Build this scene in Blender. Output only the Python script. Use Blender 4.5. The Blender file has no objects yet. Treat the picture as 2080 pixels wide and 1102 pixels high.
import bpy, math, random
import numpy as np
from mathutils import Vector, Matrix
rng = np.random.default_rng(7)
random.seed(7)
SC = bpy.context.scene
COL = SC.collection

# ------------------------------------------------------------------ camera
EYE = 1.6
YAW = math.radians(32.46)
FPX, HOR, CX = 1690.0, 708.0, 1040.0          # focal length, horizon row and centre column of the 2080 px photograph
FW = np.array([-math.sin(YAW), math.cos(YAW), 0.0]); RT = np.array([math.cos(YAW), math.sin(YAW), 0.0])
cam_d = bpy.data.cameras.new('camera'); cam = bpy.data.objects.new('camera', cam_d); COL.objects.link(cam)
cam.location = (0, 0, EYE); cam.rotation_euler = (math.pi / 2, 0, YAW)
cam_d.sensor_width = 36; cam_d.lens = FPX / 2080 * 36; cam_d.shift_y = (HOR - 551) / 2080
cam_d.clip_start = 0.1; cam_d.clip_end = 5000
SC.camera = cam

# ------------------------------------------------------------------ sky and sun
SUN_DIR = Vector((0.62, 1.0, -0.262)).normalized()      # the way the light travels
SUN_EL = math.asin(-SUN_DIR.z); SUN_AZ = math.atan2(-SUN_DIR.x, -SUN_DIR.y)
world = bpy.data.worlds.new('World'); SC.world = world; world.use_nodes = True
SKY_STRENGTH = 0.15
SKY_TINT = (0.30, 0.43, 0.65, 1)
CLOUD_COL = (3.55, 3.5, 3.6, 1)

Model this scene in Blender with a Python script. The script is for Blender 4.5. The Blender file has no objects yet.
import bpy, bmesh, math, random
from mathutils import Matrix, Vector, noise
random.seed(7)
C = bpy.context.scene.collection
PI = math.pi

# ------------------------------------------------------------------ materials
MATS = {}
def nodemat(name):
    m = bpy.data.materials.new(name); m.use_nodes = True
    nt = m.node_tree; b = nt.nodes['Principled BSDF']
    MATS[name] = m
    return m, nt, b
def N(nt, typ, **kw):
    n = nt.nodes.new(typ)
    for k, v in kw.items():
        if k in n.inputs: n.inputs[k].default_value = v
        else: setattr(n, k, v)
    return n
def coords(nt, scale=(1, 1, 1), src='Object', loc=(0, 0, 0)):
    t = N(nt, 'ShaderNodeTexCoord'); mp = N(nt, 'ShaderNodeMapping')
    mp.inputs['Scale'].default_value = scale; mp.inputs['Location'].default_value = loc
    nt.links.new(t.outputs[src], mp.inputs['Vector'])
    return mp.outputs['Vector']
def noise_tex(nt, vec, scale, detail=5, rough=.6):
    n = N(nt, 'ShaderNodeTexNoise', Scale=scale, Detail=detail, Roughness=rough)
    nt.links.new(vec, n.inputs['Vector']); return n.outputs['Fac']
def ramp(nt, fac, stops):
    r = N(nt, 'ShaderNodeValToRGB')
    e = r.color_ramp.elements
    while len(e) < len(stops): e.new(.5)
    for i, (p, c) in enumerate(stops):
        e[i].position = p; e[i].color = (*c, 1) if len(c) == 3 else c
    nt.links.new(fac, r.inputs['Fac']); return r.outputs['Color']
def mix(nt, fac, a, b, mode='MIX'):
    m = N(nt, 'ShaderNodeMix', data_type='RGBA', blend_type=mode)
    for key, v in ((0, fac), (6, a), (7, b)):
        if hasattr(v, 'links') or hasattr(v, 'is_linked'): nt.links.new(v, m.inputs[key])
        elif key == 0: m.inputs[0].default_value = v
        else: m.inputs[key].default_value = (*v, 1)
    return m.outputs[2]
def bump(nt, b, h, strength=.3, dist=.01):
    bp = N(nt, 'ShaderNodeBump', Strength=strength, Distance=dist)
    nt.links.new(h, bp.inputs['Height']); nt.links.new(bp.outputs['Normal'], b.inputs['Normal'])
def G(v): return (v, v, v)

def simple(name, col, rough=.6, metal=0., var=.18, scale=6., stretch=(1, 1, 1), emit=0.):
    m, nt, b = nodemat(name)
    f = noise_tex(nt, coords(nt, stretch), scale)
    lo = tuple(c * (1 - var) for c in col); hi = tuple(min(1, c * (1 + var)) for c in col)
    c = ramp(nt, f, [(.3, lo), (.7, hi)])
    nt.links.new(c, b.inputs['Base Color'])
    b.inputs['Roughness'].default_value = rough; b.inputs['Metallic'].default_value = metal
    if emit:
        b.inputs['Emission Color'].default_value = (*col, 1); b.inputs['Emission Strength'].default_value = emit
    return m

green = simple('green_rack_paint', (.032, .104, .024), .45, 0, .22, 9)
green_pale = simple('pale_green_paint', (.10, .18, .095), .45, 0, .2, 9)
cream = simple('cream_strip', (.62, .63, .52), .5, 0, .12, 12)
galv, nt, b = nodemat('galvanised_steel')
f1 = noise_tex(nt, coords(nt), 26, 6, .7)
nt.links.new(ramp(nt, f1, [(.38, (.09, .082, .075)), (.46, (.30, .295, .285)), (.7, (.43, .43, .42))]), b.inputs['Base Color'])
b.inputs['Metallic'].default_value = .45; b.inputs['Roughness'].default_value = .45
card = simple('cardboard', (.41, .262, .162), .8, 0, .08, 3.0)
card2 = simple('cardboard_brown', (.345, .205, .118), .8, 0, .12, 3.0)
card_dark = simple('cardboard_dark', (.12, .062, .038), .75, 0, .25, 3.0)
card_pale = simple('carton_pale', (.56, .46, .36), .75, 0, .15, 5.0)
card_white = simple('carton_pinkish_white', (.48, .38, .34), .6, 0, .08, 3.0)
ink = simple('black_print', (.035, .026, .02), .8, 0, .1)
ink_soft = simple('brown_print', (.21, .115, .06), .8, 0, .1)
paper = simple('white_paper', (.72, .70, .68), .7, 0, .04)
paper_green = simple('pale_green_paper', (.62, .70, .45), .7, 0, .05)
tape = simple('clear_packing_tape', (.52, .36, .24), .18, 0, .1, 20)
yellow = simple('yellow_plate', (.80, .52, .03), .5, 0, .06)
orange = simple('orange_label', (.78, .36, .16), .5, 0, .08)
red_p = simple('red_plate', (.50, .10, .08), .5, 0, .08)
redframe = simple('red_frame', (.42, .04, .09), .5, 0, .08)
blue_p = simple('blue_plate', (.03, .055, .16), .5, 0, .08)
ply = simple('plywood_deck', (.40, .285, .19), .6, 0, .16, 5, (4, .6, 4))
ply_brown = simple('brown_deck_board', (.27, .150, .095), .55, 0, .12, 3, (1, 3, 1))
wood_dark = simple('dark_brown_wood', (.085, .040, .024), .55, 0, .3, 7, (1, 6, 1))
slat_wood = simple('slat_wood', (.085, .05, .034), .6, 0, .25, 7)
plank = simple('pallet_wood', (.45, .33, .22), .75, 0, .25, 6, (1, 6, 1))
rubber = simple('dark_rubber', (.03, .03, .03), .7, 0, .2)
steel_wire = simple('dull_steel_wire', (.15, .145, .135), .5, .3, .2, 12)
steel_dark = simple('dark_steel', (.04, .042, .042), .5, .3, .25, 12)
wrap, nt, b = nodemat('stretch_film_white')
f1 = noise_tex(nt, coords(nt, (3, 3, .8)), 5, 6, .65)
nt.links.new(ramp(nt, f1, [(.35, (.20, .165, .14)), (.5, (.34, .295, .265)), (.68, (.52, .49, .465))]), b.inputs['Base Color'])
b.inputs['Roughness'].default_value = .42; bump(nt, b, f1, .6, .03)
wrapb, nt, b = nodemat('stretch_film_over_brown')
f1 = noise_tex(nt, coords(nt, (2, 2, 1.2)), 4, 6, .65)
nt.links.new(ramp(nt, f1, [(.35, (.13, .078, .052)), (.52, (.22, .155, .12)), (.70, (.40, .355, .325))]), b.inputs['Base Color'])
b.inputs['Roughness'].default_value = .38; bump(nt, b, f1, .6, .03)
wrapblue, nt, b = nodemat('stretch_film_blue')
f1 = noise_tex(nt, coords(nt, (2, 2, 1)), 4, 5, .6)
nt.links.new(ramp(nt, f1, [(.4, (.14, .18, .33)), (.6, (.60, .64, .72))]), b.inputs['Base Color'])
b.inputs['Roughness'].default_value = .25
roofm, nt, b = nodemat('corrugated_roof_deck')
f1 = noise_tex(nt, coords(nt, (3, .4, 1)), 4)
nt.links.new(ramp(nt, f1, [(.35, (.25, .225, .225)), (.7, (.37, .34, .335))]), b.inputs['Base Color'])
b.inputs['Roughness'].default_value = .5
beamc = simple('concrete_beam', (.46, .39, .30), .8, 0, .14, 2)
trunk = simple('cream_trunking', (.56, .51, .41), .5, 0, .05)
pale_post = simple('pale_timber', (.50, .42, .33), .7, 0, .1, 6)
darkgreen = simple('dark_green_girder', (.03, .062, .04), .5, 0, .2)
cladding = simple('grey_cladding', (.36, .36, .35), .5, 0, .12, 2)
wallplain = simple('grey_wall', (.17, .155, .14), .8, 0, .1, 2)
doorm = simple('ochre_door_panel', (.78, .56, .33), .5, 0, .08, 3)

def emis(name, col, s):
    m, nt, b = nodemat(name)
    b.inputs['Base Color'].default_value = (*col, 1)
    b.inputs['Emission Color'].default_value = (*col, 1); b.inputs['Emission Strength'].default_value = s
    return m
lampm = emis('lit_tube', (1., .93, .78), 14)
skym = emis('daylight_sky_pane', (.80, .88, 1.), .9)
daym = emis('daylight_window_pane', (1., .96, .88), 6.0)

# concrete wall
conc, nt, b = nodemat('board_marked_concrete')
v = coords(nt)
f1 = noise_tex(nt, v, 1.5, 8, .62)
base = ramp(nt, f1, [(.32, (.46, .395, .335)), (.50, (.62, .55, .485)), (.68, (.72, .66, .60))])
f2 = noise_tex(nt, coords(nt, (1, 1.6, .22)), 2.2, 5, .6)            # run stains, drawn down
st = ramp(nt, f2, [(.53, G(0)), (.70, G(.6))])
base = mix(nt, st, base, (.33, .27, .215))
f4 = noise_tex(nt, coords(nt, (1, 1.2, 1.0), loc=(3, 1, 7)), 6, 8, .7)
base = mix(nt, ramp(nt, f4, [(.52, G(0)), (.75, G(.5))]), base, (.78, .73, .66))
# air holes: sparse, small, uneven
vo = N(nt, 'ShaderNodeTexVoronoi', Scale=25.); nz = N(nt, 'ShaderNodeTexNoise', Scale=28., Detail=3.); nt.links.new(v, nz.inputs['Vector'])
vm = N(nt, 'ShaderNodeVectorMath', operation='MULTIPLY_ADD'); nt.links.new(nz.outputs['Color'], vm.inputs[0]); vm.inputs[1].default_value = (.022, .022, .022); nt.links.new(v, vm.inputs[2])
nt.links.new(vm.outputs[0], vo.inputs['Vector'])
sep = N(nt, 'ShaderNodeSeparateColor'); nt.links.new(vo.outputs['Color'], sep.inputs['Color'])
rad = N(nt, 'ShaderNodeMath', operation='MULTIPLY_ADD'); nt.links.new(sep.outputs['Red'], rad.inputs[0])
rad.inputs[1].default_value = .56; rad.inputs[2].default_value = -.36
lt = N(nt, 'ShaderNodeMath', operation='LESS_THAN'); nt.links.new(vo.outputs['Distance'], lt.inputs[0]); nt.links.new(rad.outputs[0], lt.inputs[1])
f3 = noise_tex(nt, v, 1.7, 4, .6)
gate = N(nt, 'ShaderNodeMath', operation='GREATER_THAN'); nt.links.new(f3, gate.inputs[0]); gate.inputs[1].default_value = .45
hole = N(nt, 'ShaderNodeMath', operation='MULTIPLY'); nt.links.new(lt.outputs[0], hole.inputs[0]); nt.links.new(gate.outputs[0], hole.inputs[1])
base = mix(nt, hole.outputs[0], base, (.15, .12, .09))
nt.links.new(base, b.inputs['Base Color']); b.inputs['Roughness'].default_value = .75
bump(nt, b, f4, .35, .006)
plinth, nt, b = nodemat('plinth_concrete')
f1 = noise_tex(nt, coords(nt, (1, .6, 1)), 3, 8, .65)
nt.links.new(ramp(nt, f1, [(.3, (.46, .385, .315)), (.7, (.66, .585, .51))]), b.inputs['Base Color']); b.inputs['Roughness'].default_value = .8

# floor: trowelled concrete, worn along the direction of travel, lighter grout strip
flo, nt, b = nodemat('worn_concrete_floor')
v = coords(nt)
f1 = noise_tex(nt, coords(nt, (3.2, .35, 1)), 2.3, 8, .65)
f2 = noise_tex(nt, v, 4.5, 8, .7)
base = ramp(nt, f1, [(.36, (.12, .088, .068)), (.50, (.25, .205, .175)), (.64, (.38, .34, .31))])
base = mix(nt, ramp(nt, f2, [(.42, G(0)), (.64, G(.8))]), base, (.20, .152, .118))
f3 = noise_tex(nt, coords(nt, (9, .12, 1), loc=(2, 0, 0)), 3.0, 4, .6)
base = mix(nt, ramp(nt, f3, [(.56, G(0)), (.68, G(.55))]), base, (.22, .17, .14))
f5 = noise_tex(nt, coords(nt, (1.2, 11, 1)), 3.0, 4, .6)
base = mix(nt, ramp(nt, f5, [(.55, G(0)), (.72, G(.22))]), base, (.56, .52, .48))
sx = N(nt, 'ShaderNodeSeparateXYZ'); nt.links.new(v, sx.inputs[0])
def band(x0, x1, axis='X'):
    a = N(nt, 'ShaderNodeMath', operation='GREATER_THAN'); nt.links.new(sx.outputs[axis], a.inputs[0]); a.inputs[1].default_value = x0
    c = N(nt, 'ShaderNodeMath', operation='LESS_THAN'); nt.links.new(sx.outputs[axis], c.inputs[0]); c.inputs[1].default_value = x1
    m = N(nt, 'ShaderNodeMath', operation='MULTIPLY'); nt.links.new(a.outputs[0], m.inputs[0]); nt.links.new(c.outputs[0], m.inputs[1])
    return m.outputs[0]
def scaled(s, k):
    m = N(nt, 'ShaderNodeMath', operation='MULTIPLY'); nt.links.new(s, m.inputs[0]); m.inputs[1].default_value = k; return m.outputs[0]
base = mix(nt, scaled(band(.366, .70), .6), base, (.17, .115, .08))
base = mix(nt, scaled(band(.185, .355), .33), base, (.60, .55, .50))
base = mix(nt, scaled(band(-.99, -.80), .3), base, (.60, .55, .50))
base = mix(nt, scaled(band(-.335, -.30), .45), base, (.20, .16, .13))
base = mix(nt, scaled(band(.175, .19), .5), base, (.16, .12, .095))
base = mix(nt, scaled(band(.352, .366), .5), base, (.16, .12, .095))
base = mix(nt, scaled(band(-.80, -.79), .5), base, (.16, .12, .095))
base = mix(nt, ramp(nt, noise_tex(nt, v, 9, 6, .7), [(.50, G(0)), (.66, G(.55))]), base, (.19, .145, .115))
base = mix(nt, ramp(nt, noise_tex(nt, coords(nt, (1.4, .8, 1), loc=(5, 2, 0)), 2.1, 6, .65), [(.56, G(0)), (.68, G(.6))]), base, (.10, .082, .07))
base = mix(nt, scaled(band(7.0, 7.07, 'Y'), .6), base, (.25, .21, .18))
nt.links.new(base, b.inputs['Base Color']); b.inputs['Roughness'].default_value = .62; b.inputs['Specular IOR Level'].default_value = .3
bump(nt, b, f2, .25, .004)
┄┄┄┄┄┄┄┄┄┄
▶ [Written problem] Report the number of lines in the listing above that include the word "Blender", and nothing else.

▶ [Solution to this exercise] 2